Scenes as source code

#####

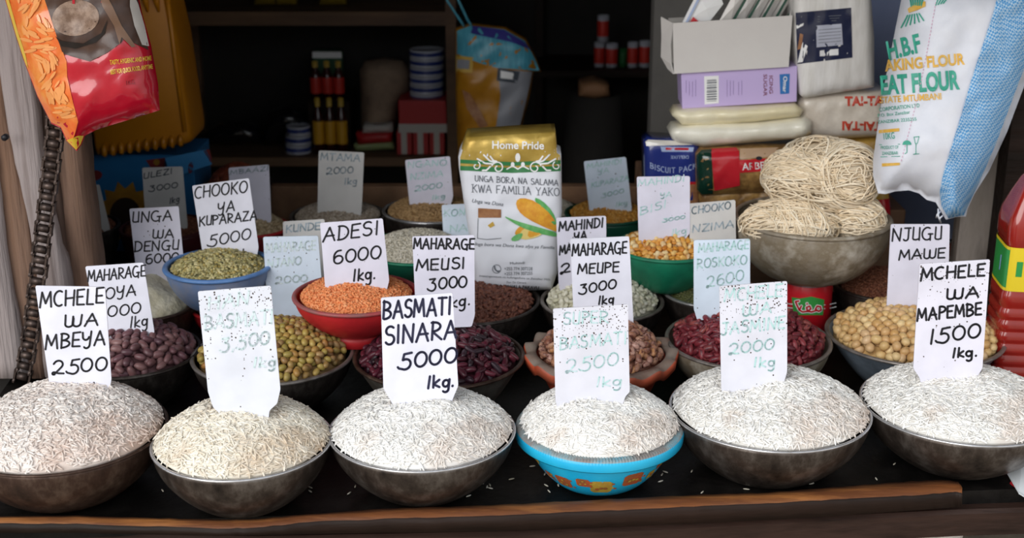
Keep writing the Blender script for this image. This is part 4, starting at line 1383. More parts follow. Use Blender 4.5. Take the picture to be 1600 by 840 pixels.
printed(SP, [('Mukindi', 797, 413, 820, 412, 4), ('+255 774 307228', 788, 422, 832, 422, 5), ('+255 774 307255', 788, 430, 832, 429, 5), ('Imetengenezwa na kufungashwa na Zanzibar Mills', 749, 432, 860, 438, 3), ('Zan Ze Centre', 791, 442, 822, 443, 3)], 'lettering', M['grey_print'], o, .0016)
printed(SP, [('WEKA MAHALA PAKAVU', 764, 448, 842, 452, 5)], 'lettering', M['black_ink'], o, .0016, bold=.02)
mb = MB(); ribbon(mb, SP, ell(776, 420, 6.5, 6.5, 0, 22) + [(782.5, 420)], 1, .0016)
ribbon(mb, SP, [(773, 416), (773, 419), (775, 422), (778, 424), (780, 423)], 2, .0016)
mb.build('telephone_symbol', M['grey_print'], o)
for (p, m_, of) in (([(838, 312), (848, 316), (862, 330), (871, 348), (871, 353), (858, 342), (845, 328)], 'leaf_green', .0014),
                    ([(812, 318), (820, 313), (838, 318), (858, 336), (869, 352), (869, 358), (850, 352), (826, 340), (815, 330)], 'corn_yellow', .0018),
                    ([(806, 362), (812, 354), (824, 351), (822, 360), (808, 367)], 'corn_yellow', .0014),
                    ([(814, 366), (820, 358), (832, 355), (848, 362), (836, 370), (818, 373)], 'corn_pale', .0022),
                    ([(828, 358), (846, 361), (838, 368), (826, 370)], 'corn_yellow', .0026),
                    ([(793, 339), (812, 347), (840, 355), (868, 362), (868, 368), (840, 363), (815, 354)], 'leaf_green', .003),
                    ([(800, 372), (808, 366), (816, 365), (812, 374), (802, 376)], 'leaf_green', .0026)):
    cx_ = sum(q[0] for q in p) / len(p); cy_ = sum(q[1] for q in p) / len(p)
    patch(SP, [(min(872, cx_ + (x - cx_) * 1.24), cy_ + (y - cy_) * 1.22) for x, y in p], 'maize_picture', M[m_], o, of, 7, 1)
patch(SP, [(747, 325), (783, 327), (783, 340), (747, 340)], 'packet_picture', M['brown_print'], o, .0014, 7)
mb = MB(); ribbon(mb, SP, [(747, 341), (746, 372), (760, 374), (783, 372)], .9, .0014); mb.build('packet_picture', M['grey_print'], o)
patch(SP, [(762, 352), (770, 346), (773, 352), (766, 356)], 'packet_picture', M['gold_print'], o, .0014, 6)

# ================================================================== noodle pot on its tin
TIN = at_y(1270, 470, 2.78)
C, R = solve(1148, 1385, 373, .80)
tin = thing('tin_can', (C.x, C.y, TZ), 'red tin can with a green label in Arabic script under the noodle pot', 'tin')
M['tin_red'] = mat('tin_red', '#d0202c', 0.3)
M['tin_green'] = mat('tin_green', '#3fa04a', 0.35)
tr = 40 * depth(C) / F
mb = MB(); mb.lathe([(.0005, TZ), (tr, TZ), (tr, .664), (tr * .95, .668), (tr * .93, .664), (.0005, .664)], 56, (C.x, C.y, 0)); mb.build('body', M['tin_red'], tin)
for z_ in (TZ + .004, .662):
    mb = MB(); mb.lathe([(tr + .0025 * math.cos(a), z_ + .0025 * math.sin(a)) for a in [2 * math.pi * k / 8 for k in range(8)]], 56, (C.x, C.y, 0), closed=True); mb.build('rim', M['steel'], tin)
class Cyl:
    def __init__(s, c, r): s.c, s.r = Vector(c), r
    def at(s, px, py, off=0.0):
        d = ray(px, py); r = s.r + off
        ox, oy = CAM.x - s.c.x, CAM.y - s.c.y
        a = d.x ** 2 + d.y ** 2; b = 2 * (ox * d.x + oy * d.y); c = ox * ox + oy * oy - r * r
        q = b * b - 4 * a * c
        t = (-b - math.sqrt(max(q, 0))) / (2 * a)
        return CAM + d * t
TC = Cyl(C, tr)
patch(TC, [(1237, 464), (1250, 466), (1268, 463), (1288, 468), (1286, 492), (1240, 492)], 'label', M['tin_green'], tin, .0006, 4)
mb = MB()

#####

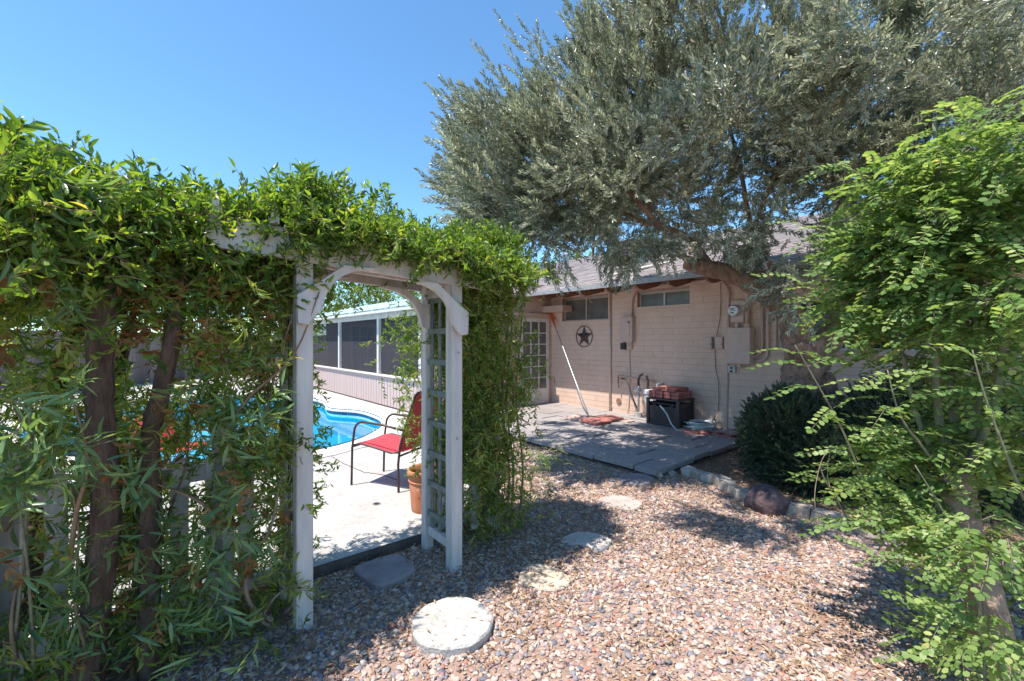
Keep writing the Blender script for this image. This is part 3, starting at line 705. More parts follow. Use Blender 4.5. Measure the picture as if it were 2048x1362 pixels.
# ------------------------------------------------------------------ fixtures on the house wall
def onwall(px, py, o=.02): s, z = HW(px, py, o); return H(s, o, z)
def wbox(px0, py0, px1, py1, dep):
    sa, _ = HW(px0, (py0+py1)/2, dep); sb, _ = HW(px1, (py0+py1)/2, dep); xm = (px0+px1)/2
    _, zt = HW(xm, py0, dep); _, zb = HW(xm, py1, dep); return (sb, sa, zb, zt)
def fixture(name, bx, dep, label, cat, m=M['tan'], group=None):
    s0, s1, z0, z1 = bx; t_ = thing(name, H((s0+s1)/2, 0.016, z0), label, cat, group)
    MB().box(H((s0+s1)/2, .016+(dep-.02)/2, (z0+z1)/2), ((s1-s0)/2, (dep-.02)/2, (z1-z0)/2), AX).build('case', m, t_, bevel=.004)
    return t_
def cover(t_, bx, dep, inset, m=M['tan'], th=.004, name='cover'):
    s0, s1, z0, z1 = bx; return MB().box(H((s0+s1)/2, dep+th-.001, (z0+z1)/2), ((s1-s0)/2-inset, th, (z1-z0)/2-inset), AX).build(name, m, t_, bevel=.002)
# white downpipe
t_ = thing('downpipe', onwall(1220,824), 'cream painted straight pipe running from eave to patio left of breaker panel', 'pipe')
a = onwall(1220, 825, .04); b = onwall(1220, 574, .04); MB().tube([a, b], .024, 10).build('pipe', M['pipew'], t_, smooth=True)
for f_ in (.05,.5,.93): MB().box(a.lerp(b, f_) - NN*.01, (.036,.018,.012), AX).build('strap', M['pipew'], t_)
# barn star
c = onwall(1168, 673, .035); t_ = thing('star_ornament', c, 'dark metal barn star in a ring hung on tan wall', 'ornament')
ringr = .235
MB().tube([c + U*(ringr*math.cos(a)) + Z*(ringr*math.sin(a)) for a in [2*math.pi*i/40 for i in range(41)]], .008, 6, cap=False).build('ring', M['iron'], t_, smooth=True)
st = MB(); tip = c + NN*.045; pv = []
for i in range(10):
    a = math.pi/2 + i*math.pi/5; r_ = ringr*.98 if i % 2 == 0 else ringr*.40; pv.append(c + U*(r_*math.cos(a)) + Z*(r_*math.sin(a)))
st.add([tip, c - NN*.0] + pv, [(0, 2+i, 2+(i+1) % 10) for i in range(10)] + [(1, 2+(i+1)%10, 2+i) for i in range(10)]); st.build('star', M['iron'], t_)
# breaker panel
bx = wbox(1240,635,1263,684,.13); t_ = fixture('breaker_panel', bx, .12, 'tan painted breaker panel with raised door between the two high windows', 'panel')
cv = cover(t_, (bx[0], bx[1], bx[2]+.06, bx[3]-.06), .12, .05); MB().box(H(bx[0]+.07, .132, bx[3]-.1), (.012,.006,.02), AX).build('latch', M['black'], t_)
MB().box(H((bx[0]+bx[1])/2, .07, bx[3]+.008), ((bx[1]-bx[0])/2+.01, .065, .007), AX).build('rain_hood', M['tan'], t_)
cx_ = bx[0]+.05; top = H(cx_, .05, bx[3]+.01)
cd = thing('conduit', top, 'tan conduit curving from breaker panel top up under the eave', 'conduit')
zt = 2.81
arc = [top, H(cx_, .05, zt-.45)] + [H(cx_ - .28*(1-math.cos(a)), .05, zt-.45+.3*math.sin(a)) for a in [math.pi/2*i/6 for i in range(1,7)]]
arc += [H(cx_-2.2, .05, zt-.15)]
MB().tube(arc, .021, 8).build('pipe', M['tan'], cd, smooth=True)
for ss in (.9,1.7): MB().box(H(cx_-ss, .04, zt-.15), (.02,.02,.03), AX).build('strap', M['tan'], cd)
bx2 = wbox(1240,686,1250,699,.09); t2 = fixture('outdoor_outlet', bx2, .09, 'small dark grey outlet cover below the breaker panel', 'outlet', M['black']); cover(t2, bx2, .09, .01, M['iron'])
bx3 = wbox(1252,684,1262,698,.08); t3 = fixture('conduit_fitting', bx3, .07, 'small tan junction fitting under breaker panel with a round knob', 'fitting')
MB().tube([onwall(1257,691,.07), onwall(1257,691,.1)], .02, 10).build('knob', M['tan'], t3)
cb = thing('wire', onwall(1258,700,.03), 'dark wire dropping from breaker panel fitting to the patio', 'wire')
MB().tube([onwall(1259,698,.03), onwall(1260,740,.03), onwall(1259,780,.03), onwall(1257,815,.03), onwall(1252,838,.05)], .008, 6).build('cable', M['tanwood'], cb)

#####

*What you will do*
From the data above, pick out each line containing "This" and copy it.

*Exercise solution*
Keep writing the Blender script for this image. This is part 4, starting at line 1383. More parts follow. Use Blender 4.5. Take the picture to be 1600 by 840 pixels.
Keep writing the Blender script for this image. This is part 3, starting at line 705. More parts follow. Use Blender 4.5. Measure the picture as if it were 2048x1362 pixels.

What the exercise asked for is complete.